A view of the Bank of England in London(Image: PA Archive/PA Images)

The Bank of England has kept interest rates on hold

  • The Bank of England’s Monetary Policy Committee (MPC) has voted to keep interest rates on hold at 3.75% and says the rate is likely to come down soon as inflation eases.
  • The rate-setting committee voted by a majority of 5–4 to maintain the Bank Rate at its current level, though four members voted to reduce it by 0.25 percentage points, to 3.5%.
  • The Bank has also cut its outlook for UK economic growth for 2026, from 1.2% to 0.9%, and for 2027, from 1.6% to 1.5%.
  • The Bank said today that while CPI inflation is currently above the 2% target, it “is expected to fall back to around the target from April, owing to developments in energy prices including from Budget 2025”. The Bank added that labour market, pay growth and services price inflation have continued to ease although “some risks to inflation from weaker demand and a loosening labour market remain”.
  • The Bank added: “On the basis of the current evidence, Bank Rate is likely to be reduced further.
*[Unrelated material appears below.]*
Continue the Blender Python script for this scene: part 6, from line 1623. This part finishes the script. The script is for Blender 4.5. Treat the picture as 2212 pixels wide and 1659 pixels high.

Judgements around further policy easing will become a closer call. The extent and timing of further easing in monetary policy will depend on the evolution of the outlook for inflation.”
  • Bank of England Governor Andrew Bailey said: “I expect to see quite a sharp drop in inflation over coming months. While I am more confident in the overall path of wage disinflation, it is naturally less clear when and how much the expected upcoming drop in inflation will influence wage settlements. Overall, the risks from inflation persistence appear to have continued to reduce. I therefore see scope for some further easing of policy.”
  • The MPC last delivered a cut to borrowing costs before Christmas, from 4% to 3.75%. It was the fourth reduction of the year, with Mr Bailey saying that while the UK had “passed the recent peak in inflation and it has continued to fall”, further cuts would be a “closer call”.
  • Since that decision, official data showed inflation bounced back in December, rising for the first time in five months. The Consumer Prices Index (CPI) inflation rate was 3.4% for the month, up from 3.2% in November, driven up by tobacco duties and airfares.
  • It’s also being reported today that Britain’s construction sector has shown signs of pulling out of its “tailspin”, though the housebuilding sector remains under pressure. The latest S&P Global UK construction purchasing managers’ index (PMI) showed a reading of 46.4 for January, up from December’s five-and-a-half-year low of 40.1 and the best result since June last year. But the reading remained below the 50 threshold, showing activity in the sector remains in contraction.